I've done all the above include this. They call it Adjustable Pilaster Standards and shelf clips. It works great. If you dado them in like I do, it's just as much work to install as a fixed dado'd shelf slot. After installing a few, then I started numbering the slots, because at 1/2 inch increments, customers had trouble trying to get a shelf leveled. On kitchen shelves... well canned goods and such add up weight fast. On double door cabinets, I like to add a support to the rear panel and to the back of face center frame piece other wise those sag eventually. Asthetically, most of my past customers didn't want to see this type of support. To me, on my own stuff or my own preference, I always thought this type doesn't look as finished. Behind closed doors right? I know.

I can drill a series of holes and use dowels or real shelf hardware

or I can mount standards standards in grooves cut in the cabinet side

or add standards and leave them standing proud

or??????
Most of the time I do drilled with peg supports. I prefer this method. It is really easy once you get a system/technique. Mine? I take a piece of hardboard and drill holes in it to use as a template. I use 1 1/4" spacing. I don't know why that spacing = it's just what I was taught and no-one ever told me any different. I usually start holes about 6 1/2" for the bottom base dado and stop about 6 1/2" to 7" from the top (depending the the height of the cabinet.) I tape over where to holes are going to be drilled with blue painter's tape. I use a template to drill the holes, not just for the spacing, but because veneer or mdf seem to lift up and tear out if you don't. On double door'ed cabinets, again, I drill holes into the back panel/back spline and into the back of the front face center frame post.
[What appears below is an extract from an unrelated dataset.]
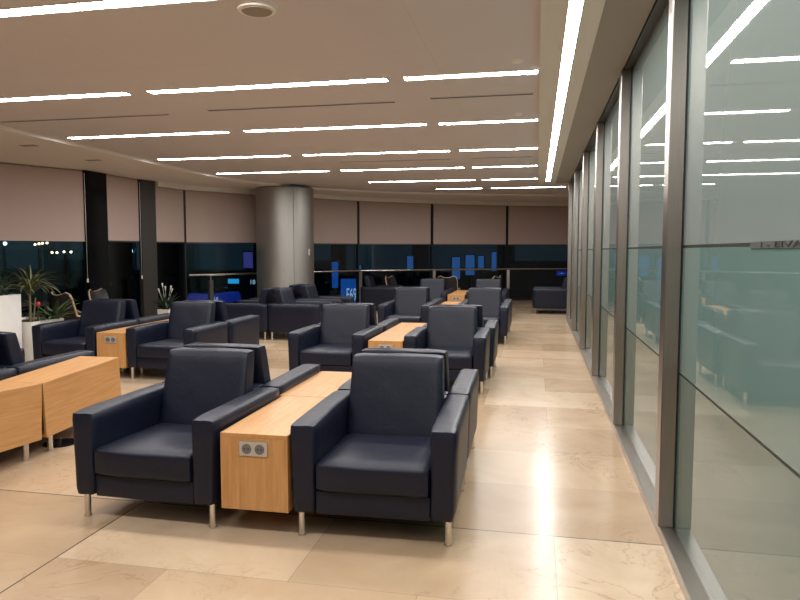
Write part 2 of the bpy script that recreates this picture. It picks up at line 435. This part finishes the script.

Yes I tried dowels way back when. For adjustments (and often does someone decide to adjust a shelf?), after sitting a while with weight, if you "have" to move that shelf, then peg does deform a bit and I usually had to remove it with a pair of pliers and replace it.

Fixed shelf:
Supported standards, to me don't look as finished, unless you make them decorative and in context to the trim work. I've used them. I don't personally prefer them in a cabinet. I don't mention that option to a customer unless it goes with a look they're after.

Dado'ed, dado/doweled or mortised. (not mentioned, but just as fixed as the above supported fixed standard.) I think these look finished for a fixed self. But then it "is" fixed/nonadjustable.